Researchers Offer Guidance to Explain Scientific Impact
4 guidelines provide a framework for evaluating how research informs policy and practice
Researchers, policymakers, funders, and other thought leaders are increasingly interested in understanding the impact of science on policy and practice. But the types, time frames, and measures of scientific impact are diverse and not always well understood.
Scientific impact can be difficult to evaluate because outcomes can play out over long time frames and often take place in complex, dynamic systems. For example, research findings about disparities in health or education may influence health or education policy. However, those effects can take several legislative cycles or administration changes to take root. Further, the integration of these findings into policy and practice is often heavily influenced by advocacy efforts, current events, and policy windows, making it hard to tie the effects directly to a specific scientific finding or initiative.
Different disciplines have independently developed research impact frameworks, but it’s unclear how similar or transferrable these frameworks are. To address this gap, The Pew Charitable Trusts supported researchers to review existing frameworks that have been used to steer evaluations of scientific impact in the fields of health, environment, education, climate, and international development. The review reflected a trend toward a more expansive and nuanced conception of research impact, moving far beyond traditional evaluations that rely on publication counts or journal quality.
The researchers detailed four broad recommendations for assessing scientific impact that were included in many of the frameworks they reviewed. We present these as considerations for selecting among approaches, rather than detailed prescriptions for choosing an evaluation framework.
- Start with a clear definition of impact.
- Consider how you measure.
- Track changes that occur during the project.
- Plan for and measure the unexpected.
Start with a clear definition of impact
All evaluations need specific expectations to establish a benchmark against which changes to expected or intended impacts might be compared. Choosing an appropriate definition is critical because policy change may not be a reasonable expectation. Rather, impacts such as changes in attitude, problem framing, or trust may be more likely and may provide more lasting outcomes.
Consider how you measure
Evaluations that use simple rubrics with numerical impact scores can be useful for project managers and large research organizations. However, emphasis on numerical scores can lead participants to game the evaluation system, tailoring research to meet overly simplistic definitions of impact.
Further, narrow quantitative measures can miss important or more subtle consequences of a project. For example, changes in attitude, in the framing of a problem, or in relationships can be important outcomes in themselves, even if they are not the intended impacts. However, these changes are often not captured by frameworks that focus on numerical scores.

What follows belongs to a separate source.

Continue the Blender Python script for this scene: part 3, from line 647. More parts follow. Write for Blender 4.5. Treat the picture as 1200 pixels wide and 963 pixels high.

Track changes that occur during the project
Research impact frameworks should also assess preconditions for outcomes. For some research projects, the desired outcomes include changes in stakeholders’ attitudes about the feasibility of a specific policy solution. When attitude change is an intended outcome, the impact assessment framework should track related indicators over the course of the project, such as whether participants are asking new or different questions about feasibility.
Plan for and measure the unexpected
Although it is important to be clear about expectations and assumptions at the beginning of a project, evaluations should have some components designed to capture unintended and unexpected outcomes, both positive and negative.
One simple way to account for the unexpected is to include open-ended questions in the evaluation. For example, in addition to rigid rubrics with predefined criteria for assessment, ask: What changed? Who changed? How do you know? These questions can surface outcomes that may uncover critical impacts.
Angela Bednarek is a project director and Ben Miyamoto is a principal associate with The Pew Charitable Trusts’ evidence project.